Video: KC@CLE: Francona on Tomlin, Indians' loss to Royals

Over nine innings, representing Tomlin's second complete game in his past three outings, the right-hander scattered four hits, struck out six and walked one. As he is prone to do, Tomlin surrendered a solo home run -- to Royals right fielder Alex Rios in the fifth inning. Tomlin has allowed 11 homers in 50 innings this year, but 10 have been of the solo variety.

Tomlin (5-2, 2.70 ERA) can live with the home runs, especially given the way he limits the damage around them in terms of hits allowed and walks issued. What probably gave him a knot in his stomach was the sequence that led to Kansas City's first run in the second inning.

Royals third baseman Mike Moustakas swung at a 3-0 pitch, sending it sailing high over foul ground behind home plate. The ball drifted to the first-base side, just beyond the infield dirt, but catcher Yan Gomes lost track of the popup. When Tomlin realized Gomes could not see it, he looked to the sky and the baseball disappeared on him, too.
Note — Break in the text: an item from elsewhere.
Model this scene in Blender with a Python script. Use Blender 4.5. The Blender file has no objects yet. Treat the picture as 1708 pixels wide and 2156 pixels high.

"It was kind of a crazy hour of the night," Tomlin said. "The ball gets kind of lost up there every now and then."

The ball dropped to the grass, and nearly hit home-plate umpire Cory Blaser, who flinched as it landed with a thud. Moustakas took full advantage, drilling the next pitch to deep center field, where Abraham Almonte also struggled to see the ball before it eluded him and struck the wall. Moustakas moved up on a wild pitch and scored on a single by Salvador Perez.
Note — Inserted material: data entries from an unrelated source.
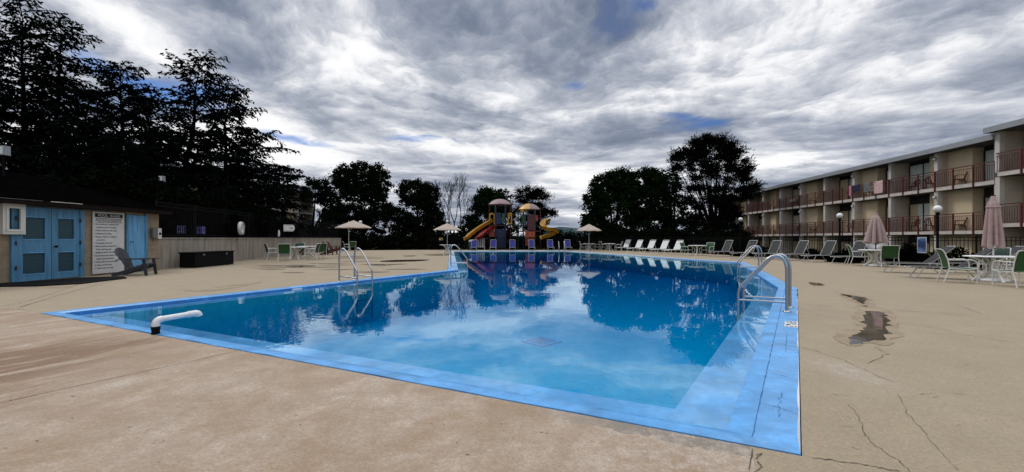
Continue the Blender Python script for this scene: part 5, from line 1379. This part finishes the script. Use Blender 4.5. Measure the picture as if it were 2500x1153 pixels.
for wgt, args in ((.17, (290, 60, 260, 55, -28)), (.15, (560, 240, 260, 60, -24)), (.17, (760, 395, 260, 38, -6)), (.12, (1080, 345, 260, 30, -5)),
                  (-.10, (760, 110, 420, 75, -20)), (-.11, (1330, 120, 260, 90, -15)), (-.09, (1180, 330, 280, 60, -14)), (-.10, (880, 300, 240, 40, -14)),
                  (.11, (1680, 120, 230, 60, -15)), (.12, (2030, 240, 220, 60, 10)), (.15, (2060, 370, 230, 40, 6)), (-.06, (1830, 40, 160, 40, 0)),
                  (-.10, (1500, 320, 200, 30, -8)), (.08, (1290, 270, 160, 26, -14)), (.05, (1420, 420, 220, 20, 0)), (.15, (1230, 385, 330, 26, -3)), (-.10, (1100, 455, 300, 20, 0)), (-.07, (1150, 0, 800, 80, 0)), (-.05, (2250, 120, 300, 120, 0)),
                  (-.05, (2330, 200, 200, 120, 0)), (-.10, (2260, 325, 160, 22, 8)), (-.05, (1420, 510, 120, 40, 0)), (-.08, (620, 440, 100, 26, 0)),
                  (.10, (30, 300, 120, 120, 0)), (.06, (960, 200, 240, 26, -20)), (-.04, (1480, 200, 300, 30, -12))):
    t = mathn(nt, 'MULTIPLY', lobe(*args), wgt); acc = t if acc is None else mathn(nt, 'ADD', acc, t)
val = mathn(nt, 'ADD', mathn(nt, 'MULTIPLY', n1, .30), mathn(nt, 'ADD', mathn(nt, 'MULTIPLY', n2, 1.12), mathn(nt, 'MULTIPLY', n3, .47)))
val = mathn(nt, 'ADD', mathn(nt, 'SUBTRACT', val, .412), mathn(nt, 'MULTIPLY', acc, .8))
ccol = ramp(nt, val, [(.25, (.15, .185, .265)), (.38, (.24, .28, .365)), (.49, (.39, .425, .505)), (.59, (.62, .645, .705)), (.68, (.92, .925, .95)), (.80, (1.08, 1.08, 1.08))])
up = ramp(nt, el, [(.60, 1.0), (.95, 1.0)])
ovh = mathn(nt, 'MULTIPLY_ADD', ramp(nt, el, [(.58, 0.0), (1.0, 1.0)]), 1.75, 1.0)      # overcast brightens towards the zenith
bg2 = nt.nodes.new('ShaderNodeBackground'); L(nt, ccol, bg2.inputs['Color']); L(nt, ovh, bg2.inputs['Strength'])
blue = None
for wgt, args in ((1.2, (720, 316, 95, 18, -8)), (1.2, (1050, 330, 120, 14, -4)), (.62, (1640, 272, 70, 16, -18)), (.9, (230, 165, 80, 26, -20)), (.8, (1400, 215, 40, 12, 0)),
                  (.7, (1560, 10, 60, 18, 0)), (.5, (560, 250, 50, 14, 0)), (.55, (1690, 300, 60, 10, 0)), (.9, (420, 210, 60, 20, 0))):
    t = mathn(nt, 'MULTIPLY', lobe(*args), wgt); blue = t if blue is None else mathn(nt, 'ADD', blue, t)
bm = mathn(nt, 'ADD', blue, mathn(nt, 'MULTIPLY', mathn(nt, 'SUBTRACT', .5, n2), 3.2))
msk = ramp(nt, bm, [(.36, 0.0), (1.05, .85)])
mx = nt.nodes.new('ShaderNodeMixShader'); L(nt, msk, mx.inputs[0]); L(nt, bg2.outputs[0], mx.inputs[1]); L(nt, bg1.outputs[0], mx.inputs[2])
L(nt, mx.outputs[0], out.inputs['Surface'])
sl = bpy.data.lights.new('sun', 'SUN'); sl.energy = 1.0; sl.angle = math.radians(16); sl.color = (1, .96, .9)
so = bpy.data.objects.new('sun', sl); COL.objects.link(so)
dv = Vector((math.sin(SUN_AZ) * math.cos(SUN_EL), math.cos(SUN_AZ) * math.cos(SUN_EL), math.sin(SUN_EL)))
so.rotation_euler = dv.to_track_quat('Z', 'Y').to_euler(); so.location = dv * 60
sc.view_settings.view_transform = 'Standard'; sc.view_settings.look = 'None'; sc.view_settings.exposure = 0; sc.view_settings.gamma = 1
sc.cycles.max_bounces = 10; sc.cycles.transparent_max_bounces = 12; sc.cycles.glossy_bounces = 4; sc.cycles.caustics_reflective = False
sc.cycles.sample_clamp_indirect = 6
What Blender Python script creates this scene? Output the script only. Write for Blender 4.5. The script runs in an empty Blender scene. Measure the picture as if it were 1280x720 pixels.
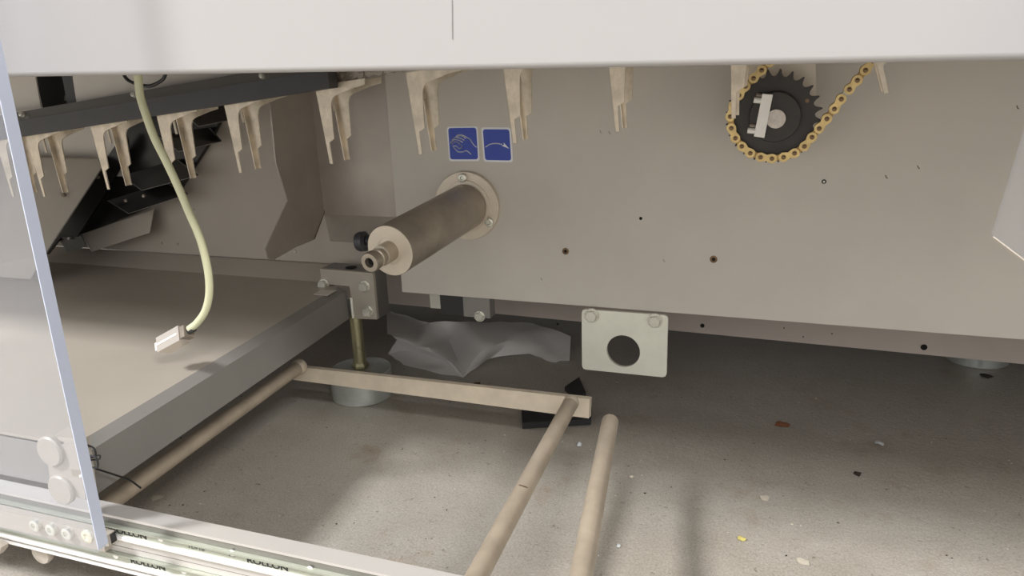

"It's still my job to go out there and execute a pitch and get Moustakas out," Tomlin said.

Video: KC@CLE: Indians make fielding miscues, leads to run

In light of Cleveland's issues on offense, the few mistakes by Tomlin were all Kansas City needed to deal the Indians a tough defeat.

That cost the Tribe the opportunity to trim its deficit in the race for the AL's second Wild Card seed -- five games behind the Astros, who lost to the AL West-leading Rangers on Tuesday night.

"It doesn't matter how well I pitch," Tomlin said. "If their guy does better than me on the other side, then it's still a loss. And that's not what we need right now."